L’enfant et les gangsters

Depuis que Dave McKean s’est chargé de dessiner toutes les couvertures de la série Sandman de son ami Neil Gaiman, la paire d’artistes a donné l’image d’un duo inséparable, dont les visions respectives se mariaient à la perfection pour donner des scènes fortes et inspirées. Et si les collaborations entre les deux hommes se comptent encore sur les doigts d’une main, elles sont toujours marquantes. On se souvient notamment de Mr Punch et Des loups dans les murs, deux livres atypiques d’une singulière beauté, ainsi que Black Orchid, aventure poétique et sombre dans l’univers de Batman,.

Violent Cases est comme un morceau d’histoire puisqu’il s’agit à la fois de la toute première collaboration entre Gaiman et McKean, et aussi de leurs premiers pas respectifs dans le monde du comic book. Paru en 1987, en noir et blanc, puis traduit en français chez Zenda en 1992, l’ouvrage est vite devenu introuvable. Les éditions Au Diable Vauvert rééditent heureusement aujourd’hui cet album, lui redonnant au passage ses couleurs d’origine.

D’abord, il y a un souvenir d’enfance de Neil Gaiman lorsque celui-ci alors âgé de quatre ans se fait soigner par un ostéopathe qui fut autrefois le médecin d’Al Capone. Le vieux praticien raconte à l’enfant des anecdotes sur cette période de sa vie pleine de bruit et de fureur, où les comptes se réglaient arme au poing et feutre mou sur la tête. Pour Gaiman, c’est le prétexte à des parallèles audacieux avec sa propre enfance, ses relations avec ses camarades et son père. Ce récit empli de nostalgie et de peur montre déjà le goût de son auteur pour les comics différents. Une histoire sans super-héros ni futur apocalyptique, et une poésie noire qui court sur chaque page.

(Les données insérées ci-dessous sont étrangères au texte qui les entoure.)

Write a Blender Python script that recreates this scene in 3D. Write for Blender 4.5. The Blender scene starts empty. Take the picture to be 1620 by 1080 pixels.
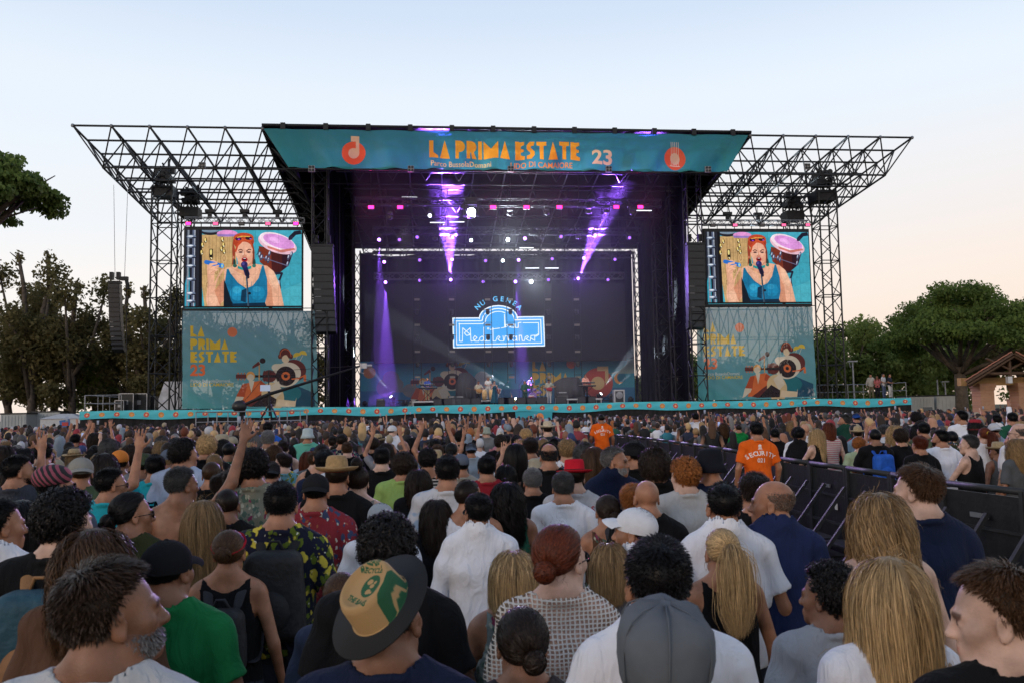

Dave McKean, 25 ans à peine, est déjà un formidable dessinateur. Trois ans avant l’élaboration de son monumental Cages, il bouscule déjà la planche en tout sens, faisant déborder ses images au-delà d’un traditionnel gaufrier. L’artiste a besoin d’espace et de liberté, il s’empare de la page à bras le crayon et en fait son terrain de jeu préféré, lieu d’expérimentations et de créativité sans cesse renouvelée. Il marche déjà dans les pas de Bill Sienkiewicz qu’il admire, lui empruntant ce style fait de nervosité et d’hyperréalisme, et se plaît déjà à mélanger techniques picturales en tout genre, collage détonnant qui fait de chaque page une nouvelle surprise. Mais c’est surtout la façon dont il s’empare des mots de Neil Gaiman qui marque déjà ce premier travail. Affranchi d’un découpage trop sage pour contenir ses folles visions, il fait fuir le texte vers des directions déjà peu cardinales. Narrateur avant tout, ses planches ne sont pas seulement esthétiques, elles racontent et expriment quantité d’émotions.

S’il n’a certes pas la saveur incomparable des livres qui suivront, Violent Cases reste un moment de lecture fort et plein de qualités formelles. L’embryon d’une œuvre qui atteindra vite sa pleine maturité artistique.